Do you have terms mixed?

Trickle-down was a Republican thing, but these stats are during a Democratic administration?


I'm talking about those that "claim that wages are driving inflation", not the current administration. If they are also doing so, I will happily retract my statement and focus my ire more broadly.


Why is farm business broken out from nonfarm business?


Because many of the rules (minimum wage, age restrictions etc) do not apply to farm businesses.


I guess it made sense when 80% of the population were farmers, and family farms involved 6 sheep that the 8 year old children liked to help milk...

But in today's world of big-business farming, separating it out, either for stats or labor laws, makes no sense IMO.


Milking sheep?


Yes, you can buy sheep milk and cheese


You can milk anything with nipples


Is there some rationale for this? I'm surprised that farms specifically get a pass on things like that.


It's just tech debt


Perhaps partly because farm business is seasonal in ways that non-farm business is not?


Note that nonfarm payroll is still seasonally adjusted - 156105k vs. 156306k adjusted. The FRED series for NFP with and without sesonality: https://fred.stlouisfed.org/graph/?g=15LPE


Farm business relies either on family or very low wage immigrant labor. They behave differently enough that it's worth watching them separately.


Excuse me but how in the hell did they get the figures so wrong?

And this isn't real vs. actual, everything was heavily revised. WTF?!

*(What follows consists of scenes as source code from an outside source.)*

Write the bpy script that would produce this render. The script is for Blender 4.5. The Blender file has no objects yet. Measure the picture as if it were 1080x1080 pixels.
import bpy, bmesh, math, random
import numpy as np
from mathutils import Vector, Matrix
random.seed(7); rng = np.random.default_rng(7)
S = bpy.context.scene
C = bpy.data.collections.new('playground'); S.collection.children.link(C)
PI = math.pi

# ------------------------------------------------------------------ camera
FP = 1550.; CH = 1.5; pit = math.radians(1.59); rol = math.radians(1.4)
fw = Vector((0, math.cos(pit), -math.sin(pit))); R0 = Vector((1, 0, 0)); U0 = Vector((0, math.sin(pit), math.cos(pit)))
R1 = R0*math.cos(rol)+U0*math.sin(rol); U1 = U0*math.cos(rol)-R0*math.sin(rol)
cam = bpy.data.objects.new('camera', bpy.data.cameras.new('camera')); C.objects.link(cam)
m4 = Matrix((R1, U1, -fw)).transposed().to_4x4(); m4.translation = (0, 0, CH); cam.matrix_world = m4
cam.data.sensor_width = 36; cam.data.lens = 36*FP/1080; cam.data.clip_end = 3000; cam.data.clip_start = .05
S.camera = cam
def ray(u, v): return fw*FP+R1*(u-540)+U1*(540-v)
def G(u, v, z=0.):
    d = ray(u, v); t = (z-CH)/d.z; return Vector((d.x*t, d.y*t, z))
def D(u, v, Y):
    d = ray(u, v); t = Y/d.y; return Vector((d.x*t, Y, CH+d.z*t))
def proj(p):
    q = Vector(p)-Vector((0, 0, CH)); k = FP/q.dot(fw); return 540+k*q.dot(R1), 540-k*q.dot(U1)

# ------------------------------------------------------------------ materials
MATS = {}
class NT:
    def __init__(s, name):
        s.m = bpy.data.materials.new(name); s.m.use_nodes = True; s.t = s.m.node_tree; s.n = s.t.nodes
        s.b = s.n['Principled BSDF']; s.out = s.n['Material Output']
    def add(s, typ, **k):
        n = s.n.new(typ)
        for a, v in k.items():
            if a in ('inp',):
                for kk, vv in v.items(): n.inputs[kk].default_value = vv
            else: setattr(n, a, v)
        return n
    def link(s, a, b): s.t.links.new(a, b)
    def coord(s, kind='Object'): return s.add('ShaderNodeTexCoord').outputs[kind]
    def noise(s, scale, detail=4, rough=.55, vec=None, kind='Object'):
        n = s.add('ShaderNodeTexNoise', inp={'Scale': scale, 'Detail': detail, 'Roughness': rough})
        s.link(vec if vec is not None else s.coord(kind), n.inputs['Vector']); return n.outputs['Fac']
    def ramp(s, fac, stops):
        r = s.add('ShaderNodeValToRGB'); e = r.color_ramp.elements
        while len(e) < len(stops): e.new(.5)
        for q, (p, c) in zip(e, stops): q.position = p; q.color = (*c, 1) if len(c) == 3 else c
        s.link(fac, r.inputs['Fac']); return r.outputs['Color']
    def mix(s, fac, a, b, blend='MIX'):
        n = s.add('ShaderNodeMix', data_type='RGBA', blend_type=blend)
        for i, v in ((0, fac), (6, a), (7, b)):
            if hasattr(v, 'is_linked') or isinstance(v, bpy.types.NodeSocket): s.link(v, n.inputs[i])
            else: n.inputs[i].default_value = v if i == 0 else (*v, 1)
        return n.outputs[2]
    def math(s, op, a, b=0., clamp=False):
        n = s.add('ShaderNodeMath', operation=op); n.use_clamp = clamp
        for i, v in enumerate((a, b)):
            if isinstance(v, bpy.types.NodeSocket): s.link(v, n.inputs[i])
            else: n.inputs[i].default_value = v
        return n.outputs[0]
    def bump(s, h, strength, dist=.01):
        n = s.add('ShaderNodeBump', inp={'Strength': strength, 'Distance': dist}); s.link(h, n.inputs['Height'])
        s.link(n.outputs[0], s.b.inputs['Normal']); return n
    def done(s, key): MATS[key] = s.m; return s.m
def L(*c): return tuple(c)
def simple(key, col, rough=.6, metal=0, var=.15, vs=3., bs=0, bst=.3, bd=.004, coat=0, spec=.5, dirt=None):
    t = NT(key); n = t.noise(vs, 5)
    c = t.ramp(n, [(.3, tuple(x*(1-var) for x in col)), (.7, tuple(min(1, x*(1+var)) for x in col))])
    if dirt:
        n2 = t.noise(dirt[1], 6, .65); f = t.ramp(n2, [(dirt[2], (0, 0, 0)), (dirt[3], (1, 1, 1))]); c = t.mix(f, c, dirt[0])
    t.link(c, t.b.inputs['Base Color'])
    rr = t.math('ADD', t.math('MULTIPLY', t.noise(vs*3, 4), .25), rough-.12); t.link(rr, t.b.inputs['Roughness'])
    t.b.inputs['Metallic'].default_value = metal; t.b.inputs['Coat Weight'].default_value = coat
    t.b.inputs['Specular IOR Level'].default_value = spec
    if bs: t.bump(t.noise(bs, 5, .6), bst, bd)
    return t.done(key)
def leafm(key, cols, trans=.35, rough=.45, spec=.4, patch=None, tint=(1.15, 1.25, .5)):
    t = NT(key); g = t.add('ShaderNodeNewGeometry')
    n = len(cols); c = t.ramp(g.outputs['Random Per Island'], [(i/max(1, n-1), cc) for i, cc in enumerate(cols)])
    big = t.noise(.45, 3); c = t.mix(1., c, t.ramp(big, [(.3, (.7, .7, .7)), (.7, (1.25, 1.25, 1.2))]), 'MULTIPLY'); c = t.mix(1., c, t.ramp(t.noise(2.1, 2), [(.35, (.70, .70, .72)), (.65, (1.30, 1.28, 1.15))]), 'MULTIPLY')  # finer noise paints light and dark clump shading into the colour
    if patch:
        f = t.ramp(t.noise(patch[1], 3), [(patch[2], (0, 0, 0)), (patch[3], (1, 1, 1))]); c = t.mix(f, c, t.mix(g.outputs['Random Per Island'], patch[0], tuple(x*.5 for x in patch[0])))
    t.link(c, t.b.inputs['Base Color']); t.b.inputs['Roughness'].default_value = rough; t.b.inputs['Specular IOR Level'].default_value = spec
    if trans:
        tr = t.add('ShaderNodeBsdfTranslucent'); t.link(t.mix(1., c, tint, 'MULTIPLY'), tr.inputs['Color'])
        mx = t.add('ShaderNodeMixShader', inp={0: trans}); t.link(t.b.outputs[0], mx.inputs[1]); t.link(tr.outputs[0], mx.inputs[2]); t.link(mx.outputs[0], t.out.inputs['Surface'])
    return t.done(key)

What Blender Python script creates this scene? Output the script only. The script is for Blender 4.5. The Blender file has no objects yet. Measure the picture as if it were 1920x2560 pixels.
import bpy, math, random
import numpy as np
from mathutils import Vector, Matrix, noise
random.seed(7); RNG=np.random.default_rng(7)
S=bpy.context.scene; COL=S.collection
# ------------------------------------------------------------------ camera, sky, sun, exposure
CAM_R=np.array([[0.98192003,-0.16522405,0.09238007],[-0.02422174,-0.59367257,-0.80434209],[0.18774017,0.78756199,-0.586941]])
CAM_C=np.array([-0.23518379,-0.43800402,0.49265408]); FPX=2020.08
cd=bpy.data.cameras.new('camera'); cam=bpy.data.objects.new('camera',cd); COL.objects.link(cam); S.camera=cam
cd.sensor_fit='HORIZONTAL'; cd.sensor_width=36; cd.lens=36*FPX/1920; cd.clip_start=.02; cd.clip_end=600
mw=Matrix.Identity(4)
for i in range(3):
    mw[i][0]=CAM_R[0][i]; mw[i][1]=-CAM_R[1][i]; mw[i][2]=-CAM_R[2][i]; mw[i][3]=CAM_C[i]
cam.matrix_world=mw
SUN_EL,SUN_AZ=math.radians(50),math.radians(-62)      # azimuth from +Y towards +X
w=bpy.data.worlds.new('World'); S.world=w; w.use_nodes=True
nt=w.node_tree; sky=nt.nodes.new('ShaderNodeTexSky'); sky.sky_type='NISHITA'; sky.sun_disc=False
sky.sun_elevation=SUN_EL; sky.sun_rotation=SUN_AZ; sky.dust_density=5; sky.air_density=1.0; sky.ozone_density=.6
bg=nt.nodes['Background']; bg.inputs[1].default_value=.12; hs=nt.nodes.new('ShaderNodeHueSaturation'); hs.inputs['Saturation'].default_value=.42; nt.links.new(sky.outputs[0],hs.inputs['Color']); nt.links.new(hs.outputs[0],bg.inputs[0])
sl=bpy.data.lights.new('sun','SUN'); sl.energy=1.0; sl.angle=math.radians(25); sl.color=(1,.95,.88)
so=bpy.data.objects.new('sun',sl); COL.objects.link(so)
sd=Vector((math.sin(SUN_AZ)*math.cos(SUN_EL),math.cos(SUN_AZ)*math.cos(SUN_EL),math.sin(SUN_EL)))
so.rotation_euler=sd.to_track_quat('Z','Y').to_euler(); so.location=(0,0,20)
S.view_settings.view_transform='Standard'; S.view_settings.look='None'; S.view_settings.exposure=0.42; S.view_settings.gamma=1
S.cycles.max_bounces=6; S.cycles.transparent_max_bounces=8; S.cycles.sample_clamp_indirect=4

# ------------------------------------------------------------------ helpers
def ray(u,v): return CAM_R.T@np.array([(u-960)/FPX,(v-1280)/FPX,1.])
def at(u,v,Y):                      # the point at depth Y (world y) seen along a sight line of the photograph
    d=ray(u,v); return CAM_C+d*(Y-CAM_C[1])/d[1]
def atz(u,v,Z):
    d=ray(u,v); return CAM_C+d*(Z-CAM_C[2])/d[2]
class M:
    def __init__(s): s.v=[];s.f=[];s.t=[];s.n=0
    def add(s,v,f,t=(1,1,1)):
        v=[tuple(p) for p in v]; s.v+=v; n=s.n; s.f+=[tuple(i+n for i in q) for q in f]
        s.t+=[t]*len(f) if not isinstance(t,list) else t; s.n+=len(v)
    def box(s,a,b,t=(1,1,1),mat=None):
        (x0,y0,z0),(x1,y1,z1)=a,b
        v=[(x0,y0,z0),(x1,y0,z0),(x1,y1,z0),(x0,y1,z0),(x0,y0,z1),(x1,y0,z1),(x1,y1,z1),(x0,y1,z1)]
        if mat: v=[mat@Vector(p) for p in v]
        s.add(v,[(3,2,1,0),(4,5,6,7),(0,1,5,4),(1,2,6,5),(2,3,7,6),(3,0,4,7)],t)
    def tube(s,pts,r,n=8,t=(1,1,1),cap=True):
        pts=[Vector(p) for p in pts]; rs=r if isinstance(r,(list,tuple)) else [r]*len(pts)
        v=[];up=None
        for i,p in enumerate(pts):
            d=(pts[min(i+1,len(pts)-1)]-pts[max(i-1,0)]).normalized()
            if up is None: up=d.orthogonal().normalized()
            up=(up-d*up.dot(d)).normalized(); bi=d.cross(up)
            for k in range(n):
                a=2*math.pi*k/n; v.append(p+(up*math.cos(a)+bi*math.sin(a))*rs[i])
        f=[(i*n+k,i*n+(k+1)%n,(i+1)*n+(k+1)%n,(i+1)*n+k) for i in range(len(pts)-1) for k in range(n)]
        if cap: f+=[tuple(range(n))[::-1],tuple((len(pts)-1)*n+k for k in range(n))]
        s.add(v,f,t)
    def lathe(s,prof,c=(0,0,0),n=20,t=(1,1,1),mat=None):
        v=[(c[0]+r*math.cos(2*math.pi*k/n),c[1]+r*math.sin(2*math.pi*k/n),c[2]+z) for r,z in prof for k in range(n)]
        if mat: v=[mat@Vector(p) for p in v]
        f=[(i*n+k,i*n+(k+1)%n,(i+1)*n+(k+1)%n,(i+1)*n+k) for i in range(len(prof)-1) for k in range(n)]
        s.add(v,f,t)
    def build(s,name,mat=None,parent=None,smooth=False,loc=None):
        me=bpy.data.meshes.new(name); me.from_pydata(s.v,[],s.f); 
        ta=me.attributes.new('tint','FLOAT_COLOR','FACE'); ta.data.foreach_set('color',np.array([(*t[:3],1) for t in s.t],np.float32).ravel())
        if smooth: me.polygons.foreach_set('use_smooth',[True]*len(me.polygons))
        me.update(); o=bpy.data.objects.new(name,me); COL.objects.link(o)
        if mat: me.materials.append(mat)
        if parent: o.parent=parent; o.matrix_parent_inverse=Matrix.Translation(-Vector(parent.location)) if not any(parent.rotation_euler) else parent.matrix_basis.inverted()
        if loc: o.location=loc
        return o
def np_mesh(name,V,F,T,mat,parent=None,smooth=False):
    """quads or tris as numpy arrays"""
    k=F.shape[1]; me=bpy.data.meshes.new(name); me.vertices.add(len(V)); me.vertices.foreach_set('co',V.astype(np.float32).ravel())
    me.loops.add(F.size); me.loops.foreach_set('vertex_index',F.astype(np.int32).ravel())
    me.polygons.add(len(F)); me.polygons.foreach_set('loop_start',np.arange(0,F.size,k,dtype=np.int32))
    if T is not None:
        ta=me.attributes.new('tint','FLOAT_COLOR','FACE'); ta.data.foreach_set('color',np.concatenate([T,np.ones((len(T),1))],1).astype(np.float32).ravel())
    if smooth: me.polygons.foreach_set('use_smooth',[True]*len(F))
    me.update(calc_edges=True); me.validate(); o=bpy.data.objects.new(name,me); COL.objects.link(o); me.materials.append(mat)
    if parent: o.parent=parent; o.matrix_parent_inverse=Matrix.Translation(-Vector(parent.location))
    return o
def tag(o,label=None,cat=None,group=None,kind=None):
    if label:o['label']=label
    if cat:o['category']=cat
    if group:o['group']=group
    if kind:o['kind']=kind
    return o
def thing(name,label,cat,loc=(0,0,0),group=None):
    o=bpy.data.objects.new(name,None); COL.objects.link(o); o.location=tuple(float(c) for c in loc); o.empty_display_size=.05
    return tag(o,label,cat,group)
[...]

Its been the same with the jobs numbers for the last couple of months, I don't know why they even publish the numbers with such a big margin for error.


Perhaps the preliminary numbers are 'estimated' high or low for political purposes - ie. to grab the right headlines or to push markets in the right direction.

Then the real figures can be quietly corrected later.


Protections are difficult in this unprecedented recession buildup.

Like we’ve never dumped trillions into the economy in a couple of years and then jacked up interest rates so fast.


Cue economists claiming this is great, because it will lower the rate of inflation, pinky promise.